[Records shown start]
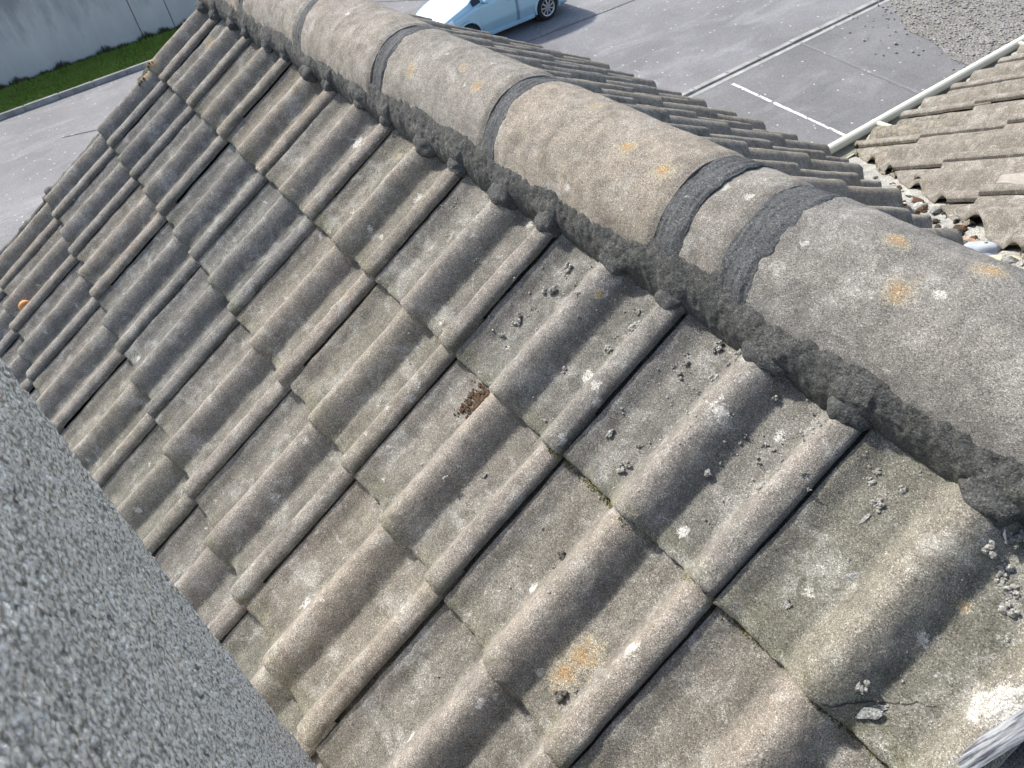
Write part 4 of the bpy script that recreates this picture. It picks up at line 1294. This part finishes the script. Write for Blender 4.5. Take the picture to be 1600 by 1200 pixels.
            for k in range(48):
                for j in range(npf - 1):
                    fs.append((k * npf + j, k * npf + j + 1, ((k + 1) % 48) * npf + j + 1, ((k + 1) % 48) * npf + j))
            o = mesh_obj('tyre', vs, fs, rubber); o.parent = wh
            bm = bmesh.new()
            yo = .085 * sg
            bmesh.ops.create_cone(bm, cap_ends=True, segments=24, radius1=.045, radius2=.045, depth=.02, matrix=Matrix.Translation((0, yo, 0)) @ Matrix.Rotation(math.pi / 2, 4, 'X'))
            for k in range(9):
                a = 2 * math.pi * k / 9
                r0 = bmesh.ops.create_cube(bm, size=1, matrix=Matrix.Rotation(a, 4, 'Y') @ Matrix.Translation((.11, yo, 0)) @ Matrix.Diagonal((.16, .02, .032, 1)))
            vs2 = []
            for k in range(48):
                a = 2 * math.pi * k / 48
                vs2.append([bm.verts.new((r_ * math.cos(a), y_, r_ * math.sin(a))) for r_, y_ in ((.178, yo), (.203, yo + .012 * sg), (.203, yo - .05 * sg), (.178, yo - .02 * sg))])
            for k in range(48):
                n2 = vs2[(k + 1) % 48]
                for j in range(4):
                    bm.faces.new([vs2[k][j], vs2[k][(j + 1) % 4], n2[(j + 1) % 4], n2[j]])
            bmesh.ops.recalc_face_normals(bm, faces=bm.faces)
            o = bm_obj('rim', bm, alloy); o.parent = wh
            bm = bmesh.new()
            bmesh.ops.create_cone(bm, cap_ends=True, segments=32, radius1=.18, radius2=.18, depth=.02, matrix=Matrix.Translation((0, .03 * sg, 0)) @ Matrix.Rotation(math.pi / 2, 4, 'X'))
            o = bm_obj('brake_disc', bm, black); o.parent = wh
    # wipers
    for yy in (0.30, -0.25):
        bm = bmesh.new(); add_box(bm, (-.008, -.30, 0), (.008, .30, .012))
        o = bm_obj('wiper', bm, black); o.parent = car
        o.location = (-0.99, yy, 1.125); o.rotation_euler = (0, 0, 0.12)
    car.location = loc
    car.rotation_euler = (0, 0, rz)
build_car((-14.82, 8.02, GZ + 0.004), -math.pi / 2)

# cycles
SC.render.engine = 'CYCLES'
[Records shown end]
[Records shown start]
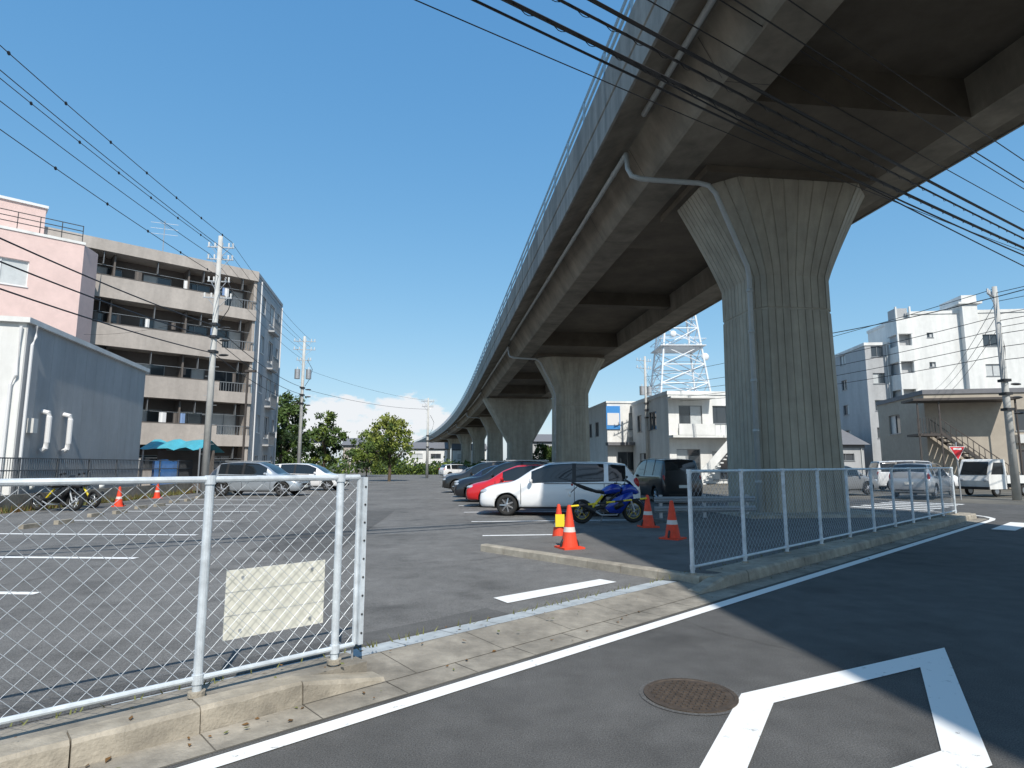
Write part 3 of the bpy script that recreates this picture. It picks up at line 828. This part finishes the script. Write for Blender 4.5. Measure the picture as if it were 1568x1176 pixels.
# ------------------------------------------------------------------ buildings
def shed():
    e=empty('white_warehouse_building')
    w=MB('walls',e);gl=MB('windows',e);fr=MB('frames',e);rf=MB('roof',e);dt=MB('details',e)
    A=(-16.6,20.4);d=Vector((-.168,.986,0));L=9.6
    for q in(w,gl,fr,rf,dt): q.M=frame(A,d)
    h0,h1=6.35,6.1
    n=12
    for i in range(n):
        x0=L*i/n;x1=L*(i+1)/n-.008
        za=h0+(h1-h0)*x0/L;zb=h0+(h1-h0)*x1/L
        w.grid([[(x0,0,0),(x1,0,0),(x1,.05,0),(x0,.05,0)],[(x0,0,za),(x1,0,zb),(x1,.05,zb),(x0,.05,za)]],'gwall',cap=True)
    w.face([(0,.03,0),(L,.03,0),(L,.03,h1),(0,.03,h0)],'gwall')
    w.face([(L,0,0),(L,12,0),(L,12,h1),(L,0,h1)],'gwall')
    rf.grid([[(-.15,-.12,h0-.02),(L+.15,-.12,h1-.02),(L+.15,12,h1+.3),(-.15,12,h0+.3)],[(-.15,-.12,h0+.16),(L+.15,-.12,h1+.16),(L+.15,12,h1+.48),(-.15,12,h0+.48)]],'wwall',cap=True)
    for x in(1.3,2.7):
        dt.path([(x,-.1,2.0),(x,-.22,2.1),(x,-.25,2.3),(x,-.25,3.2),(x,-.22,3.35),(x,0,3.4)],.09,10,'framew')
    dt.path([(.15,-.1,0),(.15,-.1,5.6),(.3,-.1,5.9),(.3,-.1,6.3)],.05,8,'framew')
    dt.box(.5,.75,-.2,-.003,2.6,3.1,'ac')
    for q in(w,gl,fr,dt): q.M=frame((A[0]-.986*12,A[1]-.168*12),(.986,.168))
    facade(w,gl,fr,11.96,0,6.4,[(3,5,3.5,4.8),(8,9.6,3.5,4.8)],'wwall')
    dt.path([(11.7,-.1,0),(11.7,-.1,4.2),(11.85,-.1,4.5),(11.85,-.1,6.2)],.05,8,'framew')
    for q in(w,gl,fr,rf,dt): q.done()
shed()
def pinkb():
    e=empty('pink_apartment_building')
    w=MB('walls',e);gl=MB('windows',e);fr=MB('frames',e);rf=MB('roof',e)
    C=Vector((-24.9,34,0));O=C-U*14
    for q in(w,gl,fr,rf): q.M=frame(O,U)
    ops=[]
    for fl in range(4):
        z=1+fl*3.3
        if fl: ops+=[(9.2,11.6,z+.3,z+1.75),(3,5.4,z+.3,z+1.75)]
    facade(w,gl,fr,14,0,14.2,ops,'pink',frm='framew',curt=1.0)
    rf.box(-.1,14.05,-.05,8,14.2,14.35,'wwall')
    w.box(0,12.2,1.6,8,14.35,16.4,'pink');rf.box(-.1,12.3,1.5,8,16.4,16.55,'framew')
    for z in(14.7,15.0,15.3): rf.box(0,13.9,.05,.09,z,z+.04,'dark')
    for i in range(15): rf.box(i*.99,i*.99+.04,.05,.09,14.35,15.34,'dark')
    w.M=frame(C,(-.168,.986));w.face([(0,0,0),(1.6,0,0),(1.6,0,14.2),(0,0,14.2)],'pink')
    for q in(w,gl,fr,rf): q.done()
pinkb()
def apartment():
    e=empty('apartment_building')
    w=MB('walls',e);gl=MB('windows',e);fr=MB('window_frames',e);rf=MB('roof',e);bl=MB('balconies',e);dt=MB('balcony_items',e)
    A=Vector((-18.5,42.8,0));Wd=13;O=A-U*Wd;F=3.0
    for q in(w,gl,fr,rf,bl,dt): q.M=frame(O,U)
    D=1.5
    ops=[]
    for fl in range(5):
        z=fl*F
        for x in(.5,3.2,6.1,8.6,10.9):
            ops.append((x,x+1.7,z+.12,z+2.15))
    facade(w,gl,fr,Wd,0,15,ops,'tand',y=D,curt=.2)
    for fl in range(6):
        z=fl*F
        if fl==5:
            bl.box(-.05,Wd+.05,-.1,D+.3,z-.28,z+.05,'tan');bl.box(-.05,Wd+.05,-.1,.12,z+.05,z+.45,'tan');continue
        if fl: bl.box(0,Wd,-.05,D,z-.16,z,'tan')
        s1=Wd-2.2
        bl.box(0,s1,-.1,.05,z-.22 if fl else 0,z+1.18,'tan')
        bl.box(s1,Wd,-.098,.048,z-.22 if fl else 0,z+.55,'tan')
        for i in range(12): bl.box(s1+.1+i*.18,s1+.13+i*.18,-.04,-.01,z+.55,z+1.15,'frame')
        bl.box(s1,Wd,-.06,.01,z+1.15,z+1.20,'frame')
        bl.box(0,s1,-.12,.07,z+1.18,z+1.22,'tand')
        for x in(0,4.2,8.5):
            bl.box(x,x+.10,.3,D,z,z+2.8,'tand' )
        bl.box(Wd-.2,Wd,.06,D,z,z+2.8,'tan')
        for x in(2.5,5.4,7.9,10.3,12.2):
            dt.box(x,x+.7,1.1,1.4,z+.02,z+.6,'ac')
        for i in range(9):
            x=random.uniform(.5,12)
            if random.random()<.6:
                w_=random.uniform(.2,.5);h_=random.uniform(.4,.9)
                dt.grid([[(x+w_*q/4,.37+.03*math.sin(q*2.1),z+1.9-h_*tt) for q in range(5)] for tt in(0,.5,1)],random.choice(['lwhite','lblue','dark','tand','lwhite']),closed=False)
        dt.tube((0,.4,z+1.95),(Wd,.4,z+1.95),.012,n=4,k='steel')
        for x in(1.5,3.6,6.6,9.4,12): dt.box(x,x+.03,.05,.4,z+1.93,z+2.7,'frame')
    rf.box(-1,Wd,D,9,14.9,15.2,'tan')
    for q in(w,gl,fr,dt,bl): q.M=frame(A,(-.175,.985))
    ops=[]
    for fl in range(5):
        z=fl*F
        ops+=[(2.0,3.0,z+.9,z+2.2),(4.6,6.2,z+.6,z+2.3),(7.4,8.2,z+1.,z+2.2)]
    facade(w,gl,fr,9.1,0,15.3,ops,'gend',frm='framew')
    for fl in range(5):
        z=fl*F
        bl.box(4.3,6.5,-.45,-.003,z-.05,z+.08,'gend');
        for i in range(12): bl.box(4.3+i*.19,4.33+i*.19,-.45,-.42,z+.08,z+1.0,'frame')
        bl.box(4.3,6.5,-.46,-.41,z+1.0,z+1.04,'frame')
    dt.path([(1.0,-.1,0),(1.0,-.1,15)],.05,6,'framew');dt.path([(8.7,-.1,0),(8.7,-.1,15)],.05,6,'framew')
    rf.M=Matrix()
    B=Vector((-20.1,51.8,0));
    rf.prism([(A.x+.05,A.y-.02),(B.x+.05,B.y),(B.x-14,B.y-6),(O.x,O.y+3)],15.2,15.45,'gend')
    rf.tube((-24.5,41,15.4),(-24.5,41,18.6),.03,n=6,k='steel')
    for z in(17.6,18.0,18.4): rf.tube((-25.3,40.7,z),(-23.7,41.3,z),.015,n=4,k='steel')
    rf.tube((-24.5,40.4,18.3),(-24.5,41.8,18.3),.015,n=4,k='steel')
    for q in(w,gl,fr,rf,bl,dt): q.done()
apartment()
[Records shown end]
[Given task]:
From the entries above, copy every line where the word "facade" shows up.

[Result for this exercise]:
    facade(w,gl,fr,11.96,0,6.4,[(3,5,3.5,4.8),(8,9.6,3.5,4.8)],'wwall')
    facade(w,gl,fr,14,0,14.2,ops,'pink',frm='framew',curt=1.0)
    facade(w,gl,fr,Wd,0,15,ops,'tand',y=D,curt=.2)
    facade(w,gl,fr,9.1,0,15.3,ops,'gend',frm='framew')